Here's what's happening technically. Sensors like Sentinel-2, ASTER, WorldView-3, and the newer hyperspectral platforms (EnMAP, PRISMA, EMIT on the ISS) capture reflected light across dozens — sometimes hundreds — of narrow spectral bands. Different minerals reflect and absorb light at specific wavelengths. Lithium-bearing micas have a fingerprint. So does monazite, the main rare earth host mineral. So do the alteration halos around carbonatite intrusions.

Feed enough of that data into a trained model and you can produce a probability map. Not a certainty. A probability. But a probability over 80,000 square kilometers in two weeks instead of a decade.

Satellite lithium detection has gotten precise enough that the USGS, Geoscience Australia, and the EU's GSEU initiative are all running parallel programs. The Portuguese national geological survey published a lithium prospectivity map in 2023 that used Sentinel-2 spectral data as a primary input. Western Australia did the same for rare earths the year before.

What's wild is how cheap the input data is. Sentinel-2 is free. Landsat is free. ASTER archives are free. The cost sits in the modeling, the calibration with ground truth, and the geological interpretation. That's where companies actually compete.

The governments getting this right (and the ones aren't)

Look, not every country is moving at the same speed.

Australia, Canada, and Brazil have built well-resourced satellite-driven critical minerals programs with proper funding. The DRC and Zambia have started but lean heavily on Chinese partners for the modeling layer, which creates its own geopolitical wrinkles.
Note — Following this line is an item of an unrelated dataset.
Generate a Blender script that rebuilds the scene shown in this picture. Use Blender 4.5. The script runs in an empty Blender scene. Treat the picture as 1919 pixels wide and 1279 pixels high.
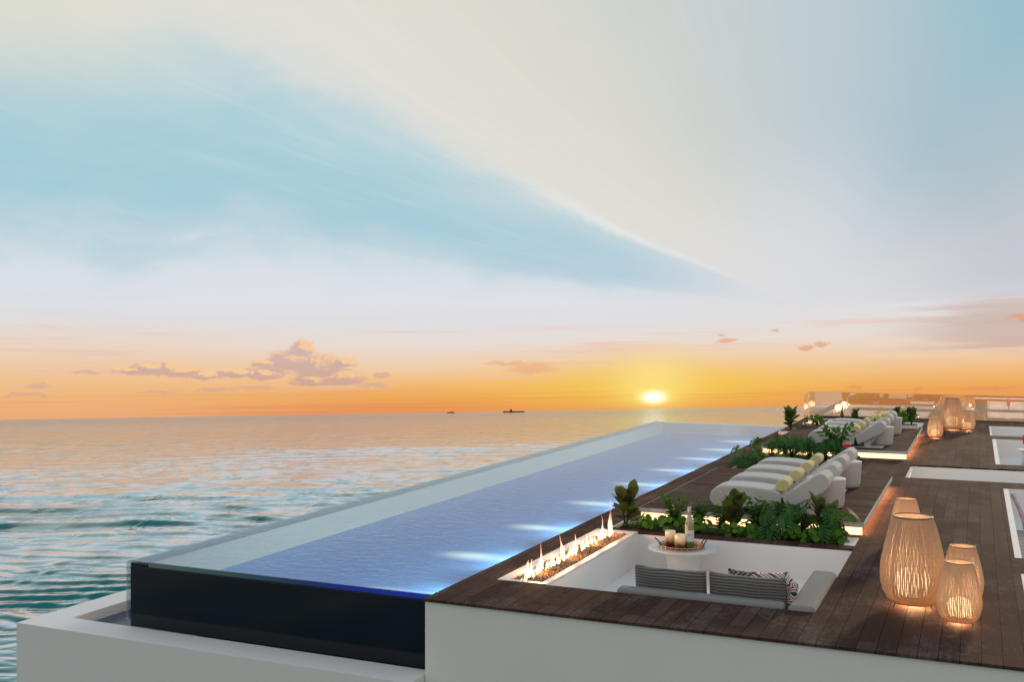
import bpy, bmesh, math, random
import numpy as np
from mathutils import Vector, Matrix, noise as mnoise
random.seed(11)
PI = math.pi
R = math.radians
sc = bpy.context.scene
C = sc.collection
H = 3.0                                    # camera height over the deck, metres
YAW = R(24.0)

# ------------------------------------------------------------------ node helpers
def lin(r, g, b):
    f = lambda c: (c/255/12.92) if c/255 <= .04045 else ((c/255+.055)/1.055)**2.4
    return (f(r), f(g), f(b), 1.0)

class NT:
    def __init__(s, tree):
        s.t = tree; s.n = tree.nodes; s.l = tree.links
    def node(s, typ, **kw):
        n = s.n.new(typ)
        for k, v in kw.items(): setattr(n, k, v)
        return n
    def put(s, sock, v):
        if isinstance(v, E): s.l.new(v.s, sock)
        elif isinstance(v, bpy.types.NodeSocket): s.l.new(v, sock)
        else: sock.default_value = v
    def math(s, op, *a, clamp=False):
        n = s.node('ShaderNodeMath', operation=op); n.use_clamp = clamp
        for i, v in enumerate(a): s.put(n.inputs[i], v)
        return E(s, n.outputs[0])
    def vec(s, x, y, z):
        n = s.node('ShaderNodeCombineXYZ')
        for i, v in enumerate((x, y, z)): s.put(n.inputs[i], v)
        return n.outputs[0]
    def sep(s, v):
        n = s.node('ShaderNodeSeparateXYZ'); s.put(n.inputs[0], v)
        return [E(s, o) for o in n.outputs]
    def dot(s, v, c):
        n = s.node('ShaderNodeVectorMath', operation='DOT_PRODUCT'); s.put(n.inputs[0], v); n.inputs[1].default_value = c
        return E(s, n.outputs['Value'])
    def noise(s, v, scale=1., detail=3., rough=.5, dist=0.):
        n = s.node('ShaderNodeTexNoise'); s.put(n.inputs['Vector'], v)
        n.inputs['Scale'].default_value = scale; n.inputs['Detail'].default_value = detail
        n.inputs['Roughness'].default_value = rough; n.inputs['Distortion'].default_value = dist
        return E(s, n.outputs[0])
    def ss(s, v, a, b, lo=0., hi=1.):
        n = s.node('ShaderNodeMapRange', interpolation_type='SMOOTHSTEP'); s.put(n.inputs[0], v)
        for i, x in enumerate((a, b, lo, hi)): n.inputs[i+1].default_value = x
        return E(s, n.outputs[0])
    def ramp(s, v, pts, interp='LINEAR'):
        n = s.node('ShaderNodeValToRGB'); s.put(n.inputs[0], v)
        cr = n.color_ramp; cr.interpolation = interp
        while len(cr.elements) < len(pts): cr.elements.new(.5)
        for e, (p, c) in zip(cr.elements, pts): e.position = p
        for e, (p, c) in zip(cr.elements, pts): e.color = c
        return n.outputs[0]
    def mix(s, f, a, b, blend='MIX'):
        n = s.node('ShaderNodeMix', data_type='RGBA', blend_type=blend)
        s.put(n.inputs[0], f); s.put(n.inputs[6], a); s.put(n.inputs[7], b)
        return n.outputs[2]

class E:                                    # a float socket with operators
    def __init__(s, nt, sock): s.nt = nt; s.s = sock
    def __add__(s, o): return s.nt.math('ADD', s, o)
    __radd__ = __add__
    def __sub__(s, o): return s.nt.math('SUBTRACT', s, o)
    def __rsub__(s, o): return s.nt.math('SUBTRACT', o, s)
    def __mul__(s, o): return s.nt.math('MULTIPLY', s, o)
    __rmul__ = __mul__
    def __truediv__(s, o): return s.nt.math('DIVIDE', s, o)
    def __pow__(s, o): return s.nt.math('POWER', s, o)
    def exp(s): return s.nt.math('EXPONENT', s)
    def max(s, o): return s.nt.math('MAXIMUM', s, o)
    def min(s, o): return s.nt.math('MINIMUM', s, o)
    def abs(s): return s.nt.math('ABSOLUTE', s)

def new_mat(name):
    m = bpy.data.materials.new(name); m.use_nodes = True
    nt = NT(m.node_tree); nt.n.clear()
    out = nt.node('ShaderNodeOutputMaterial')
    return m, nt, out
def principled(nt, out, col, rough=.5, spec=.5, metal=0., **kw):
    p = nt.node('ShaderNodeBsdfPrincipled')
    nt.put(p.inputs['Base Color'], col); nt.put(p.inputs['Roughness'], rough)
    nt.put(p.inputs['Specular IOR Level'], spec); nt.put(p.inputs['Metallic'], metal)
    for k, v in kw.items(): nt.put(p.inputs[k], v)
    nt.l.new(p.outputs[0], out.inputs[0])
    return p
def bump(nt, h, strength=.3, dist=.01):
    b = nt.node('ShaderNodeBump'); b.inputs['Strength'].default_value = strength
    b.inputs['Distance'].default_value = dist; nt.put(b.inputs['Height'], h)
    return b.outputs[0]
def objco(nt): return nt.node('ShaderNodeTexCoord').outputs['Object']

def plain(name, col, rough=.5, spec=.5, metal=0., var=.08, vscale=6., bstr=0., bscale=60.):
    m, nt, out = new_mat(name); co = objco(nt)
    n = nt.noise(co, vscale, 5)
    c0 = tuple(c*(1-var) for c in col[:3])+(1,); c1 = tuple(min(1, c*(1+var)) for c in col[:3])+(1,)
    c = nt.mix(n, c0, c1)
    kw = {}
    if bstr: kw['Normal'] = bump(nt, nt.noise(co, bscale, 4), bstr, .01)
    principled(nt, out, c, rough, spec, metal, **kw)
    return m

def wood_mat(name, along, tint=1.0, width=.184, length=1.9):
    m, nt, out = new_mat(name)
    geo = nt.node('ShaderNodeNewGeometry')
    x, y, z = nt.sep(geo.outputs['Position'])
    u, v = (y, x) if along == 'Y' else (x, y)
    br = nt.node('ShaderNodeTexBrick'); br.offset = .37; br.offset_frequency = 3; br.squash = 1
    nt.put(br.inputs['Vector'], nt.vec(u+50., v+50.02, 0.))
    br.inputs['Color1'].default_value = (0, 0, 0, 1); br.inputs['Color2'].default_value = (1, 1, 1, 1)
    br.inputs['Mortar'].default_value = (.5, .5, .5, 1)
    br.inputs['Scale'].default_value = 1; br.inputs['Mortar Size'].default_value = .0035
    br.inputs['Mortar Smooth'].default_value = .1; br.inputs['Brick Width'].default_value = length
    br.inputs['Row Height'].default_value = width
    tone = E(nt, nt.node('ShaderNodeRGBToBW').outputs[0]); nt.l.new(br.outputs['Color'], tone.s.node.inputs[0])
    fac = E(nt, br.outputs['Fac'])
    grain = nt.noise(nt.vec(u*1.3, v*38., tone*7.), 1., 5, .6, .4)
    patch = nt.noise(nt.vec(u*1.1, v*1.6, 3.), 1., 5, .62)
    speck = nt.noise(nt.vec(u*8., v*22., 1.), 1., 4, .7)
    base = nt.ramp(tone*.55+grain*.6-.1, [(0., (.032*tint, .019*tint, .0155*tint, 1)), (.5, (.058*tint, .033*tint, .026*tint, 1)), (1., (.094*tint, .060*tint, .050*tint, 1))])
    worn = nt.ss(patch*.62+speck*.42, .50, .68)
    c = nt.mix(worn*.6, base, (.135*tint, .108*tint, .094*tint, 1))
    c = nt.mix(fac, c, (.008, .005, .004, 1))
    h = (1.-fac)*1. + grain*.12
    principled(nt, out, c, nt.math('ADD', grain*.1, .80), .03, Normal=bump(nt, h, .6, .006))
    return m

def emis(name, col, st):
    m, nt, out = new_mat(name); e = nt.node('ShaderNodeEmission')
    e.inputs[0].default_value = col; e.inputs[1].default_value = st
    nt.l.new(e.outputs[0], out.inputs[0]); return m

def water_film(name, tint, rough, s1, s2, strength, dist=.02):
    m, nt, out = new_mat(name); geo = nt.node('ShaderNodeNewGeometry')
    x, y, z = nt.sep(geo.outputs['Position'])
    h = nt.noise(nt.vec(x*s1, y*s1*1.5, 0.), 1., 3, .55, .6)*.65 + nt.noise(nt.vec(x*s2*.8, y*s2*1.7, 2.), 1., 3, .5)*.35
    nb = bump(nt, h, strength, dist)
    fr = nt.node('ShaderNodeFresnel'); fr.inputs[0].default_value = 1.33; nt.l.new(nb, fr.inputs['Normal'])
    tr = nt.node('ShaderNodeBsdfTransparent'); tr.inputs[0].default_value = tint
    gl = nt.node('ShaderNodeBsdfGlossy'); gl.inputs['Roughness'].default_value = rough; nt.l.new(nb, gl.inputs['Normal'])
    mx = nt.node('ShaderNodeMixShader'); nt.put(mx.inputs[0], nt.math('MINIMUM', E(nt, fr.outputs[0])*1.0, .97)); nt.l.new(tr.outputs[0], mx.inputs[1]); nt.l.new(gl.outputs[0], mx.inputs[2])
    nt.l.new(mx.outputs[0], out.inputs[0]); return m
def glass(name, tint, fac, rough=0.):
    m, nt, out = new_mat(name)
    tr = nt.node('ShaderNodeBsdfTransparent'); tr.inputs[0].default_value = tint
    gl = nt.node('ShaderNodeBsdfGlossy'); gl.inputs['Roughness'].default_value = rough
    mx = nt.node('ShaderNodeMixShader'); mx.inputs[0].default_value = fac
    nt.l.new(tr.outputs[0], mx.inputs[1]); nt.l.new(gl.outputs[0], mx.inputs[2]); nt.l.new(mx.outputs[0], out.inputs[0])
    return m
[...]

Pakistan, Mongolia, and parts of Central Asia are sitting on what's likely enormous rare earth mineral mapping potential but have only recently begun systematic spectral surveys.

The smartest move I've seen is what Saudi Arabia did with its $182 million geological mapping program announced in 2022. They didn't try to build everything in-house. They contracted satellite intelligence specialists, ground-truthing crews, and AI modeling firms separately, then integrated results through their own ministry. That kept costs honest and avoided vendor lock-in.

The worst pattern I keep seeing? Countries that buy a single proprietary platform from one vendor, get a glossy dashboard, and have no idea how to verify the outputs. Three years later they've spent $20 million and produced maps no exploration company trusts.

What this means for the next decade

Satellite intelligence isn't replacing drilling. It never will. You still need to put steel in the ground to confirm a deposit. What it's replacing is the wasted years — the helicopter surveys over barren rock, the soil sampling campaigns in the wrong watersheds, the exploration capital burned on hunches.

A junior mining exec in Toronto put it to me bluntly: "We used to spend 70% of exploration budget figuring out where not to drill. Now we spend 30%."

That 40-point swing is the entire story.

For governments holding mineral rights, the implication is sharper still. If you can map your own prospectivity before licensing rounds, you negotiate from a position of knowledge rather than hope. Chile is already doing this with lithium concessions in the Atacama. Indonesia is moving toward it with nickel and cobalt. Pakistan's recent moves around Reko Diq suggest the same thinking is creeping in — slowly.

The countries that figure out spectral mapping in the next three years are going to be the ones writing the rules on critical minerals supply for the next thirty. The ones that don't will be selling concessions blind, again, like they did with copper and oil.

And honestly? I'm not sure most ministries have understood yet how short that window is.